The Plutocrat: A Novel
A Novel, by Doubleday, Page & Co. 1927. 12mo. vi+543 pp. $2.50.
. Garden City, New York: THE Plutocrat, whose name is Earl Tinker, is a millionaire from the Middle West, who, having made his money in paper, is now spending some of it in foreign travel. He is represented as blatant but childlike. He sings ‘Old Aunt Mariar’ and ‘She’s My Baby’ in the public lounge of an ocean liner, introduces himself cheerfully to everybody and is innocently immune to snubs, wins enormous sums at poker and placates his peevish wife by giving them to her. When he leaves a hotel, it is in the manner of a potentate distributing largess, and when he returns from the desert, whither he has gone souvenir hunting, he rides, draped in a scarlet burnous, on a white camel at the head of a caravan laden with the spoils of the Sahara. Foreign ladies look upon him as a new kind of barbarian, ridiculous but lovable, egregious but superb. And yet he is so afraid of his wife that he resorts to all sorts of fibs, dodges, and infantile deceptions to escape her shrewish tongue.
It will be perceived that Tinker is of the race of Babbitt, but he is a super-Babbitt, Babbitt apotheosized, of elemental force, magnificently unself-conscious, simple as a baby and as unsophisticated as girls are supposed to be. The refined Ogle and the over-refined Macklyn and Jones — playwright, poet, and painter from New York — cannot endure him; but the cosmopolitan Mme. Momoro sees in him, not merely a victim, but an imposing phenomenon, fresh and new, like a modern incarnation of a Gothic conqueror or of a Carthaginian of the age of Hamilcar. He fascinates her even more than she does him, perhaps because they stand a whole civilization apart. In the end Ogle is inclined to classify him as a Roman of the great period, because he has the Roman’s love of the ‘ home town,’ his realism, his megalomania. And we are left with the impression that Tinker embodies the essence of America.
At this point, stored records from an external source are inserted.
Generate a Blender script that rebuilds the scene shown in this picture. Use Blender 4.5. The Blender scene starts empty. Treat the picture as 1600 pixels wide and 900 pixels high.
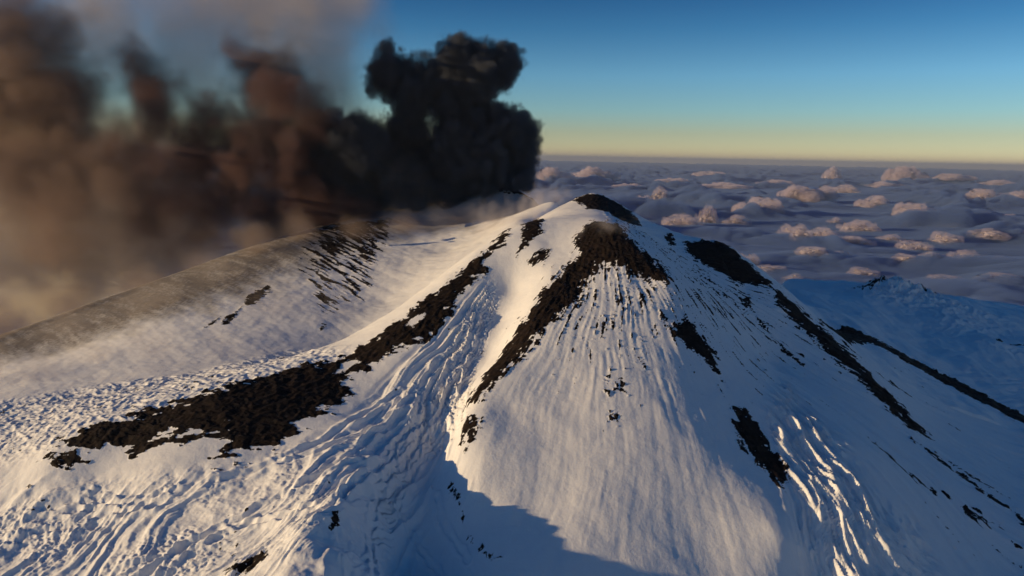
import bpy, math, random
import numpy as np
from mathutils import Matrix, Vector

R = math.radians
sc = bpy.context.scene
col = sc.collection
rng = np.random.default_rng(7)

# ------------------------------------------------------------------ camera
F_PX = 1142.0                      # focal length in photo pixels (1600 wide)
PITCH, ROLL, CAM_Z = R(10.15), R(1.1), 600.0
cam_d = bpy.data.cameras.new('camera')
cam = bpy.data.objects.new('camera', cam_d); col.objects.link(cam)
cam_d.sensor_width = 36.0
cam_d.lens = 36.0 * F_PX / 1600.0
cam_d.clip_start, cam_d.clip_end = 5.0, 600000.0
cp, sp = math.cos(PITCH), math.sin(PITCH)
FWD = np.array([0, cp, -sp]); UP0 = np.array([0, sp, cp]); RT0 = np.array([1.0, 0, 0])
cr, sr = math.cos(ROLL), math.sin(ROLL)
RT = cr * RT0 + sr * UP0           # the camera leans a little: the horizon falls to the right
UP = -sr * RT0 + cr * UP0
cam.matrix_world = Matrix(((RT[0], UP[0], -FWD[0], 0), (RT[1], UP[1], -FWD[1], 0), (RT[2], UP[2], -FWD[2], CAM_Z), (0, 0, 0, 1)))
sc.camera = cam

# ------------------------------------------------------------------ sky, sun, exposure
SUN_EL, SUN_AZ = R(8.0), R(-101.0)          # azimuth from +Y, clockwise
world = bpy.data.worlds.new('World'); sc.world = world; world.use_nodes = True
wn, wl = world.node_tree.nodes, world.node_tree.links
bg = wn['Background']
sky = wn.new('ShaderNodeTexSky'); sky.sky_type = 'NISHITA'; sky.sun_disc = False
sky.sun_elevation = SUN_EL; sky.sun_rotation = SUN_AZ
sky.altitude = 3200; sky.air_density = 1.0; sky.dust_density = 0.5; sky.ozone_density = 3.0
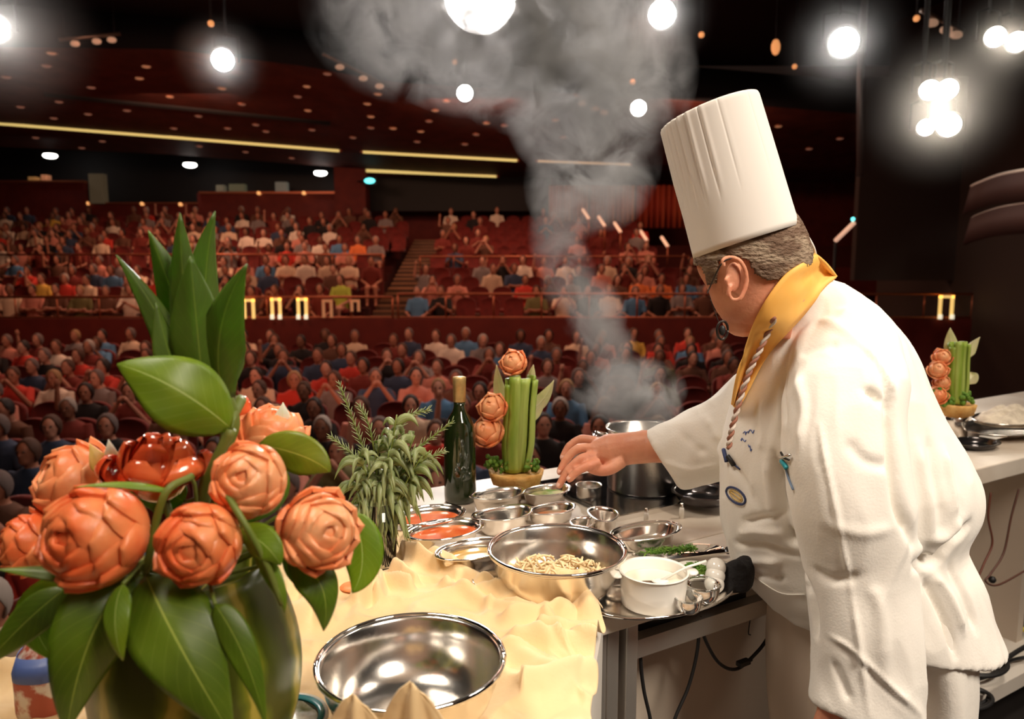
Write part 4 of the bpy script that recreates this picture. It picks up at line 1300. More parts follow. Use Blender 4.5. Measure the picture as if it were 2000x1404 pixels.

It requires some courage to challenge Mr. Tarkington’s assumption that Tinker is the essence of America, because in doing so one seems to be siding with Ogle, Macklyn, and Jones, and they are singularly inept young men. Upon analysis Tinker seems to be compounded of three elements: innocence, good nature, and force or power; and his power, as evinced in the story at least, is mainly the power of money. One is oddly reminded of another Titan, the Frank Cowperwood of Mr. Dreiser, who has power, too, but is not especially distinguished for innocence or good nature; and perhaps one picture is as romantic as the other, one being drawn in the spirit of Dickens and the other in the spirit of Zola. Probably the best way to take Tinker, when all is said, is the way one takes Mr. Dombey or Mr. Boffin — as a recognizable and amusing type of which the average specimens in real life are not amusing.
The plot of The Plutocrat is natural and free-moving, almost devoid of the somewhat trite theatrical mechanisms that mar many of the earlier novels. In one respect, at least, the story is superior to any of the others, and that is in the painting-in of the Algerian background. Mr. Tarkington is a hardy optimist and romantic who, unlike most of the romantics and optimists of our time, knows how to write. His prime quality is not subtlety, but gusto, and this is a great and rare quality. If one reads the novel, not as a counter-blast to Messrs. Mencken and Lewis, but as an entertaining story, one can hardly fail to enjoy it.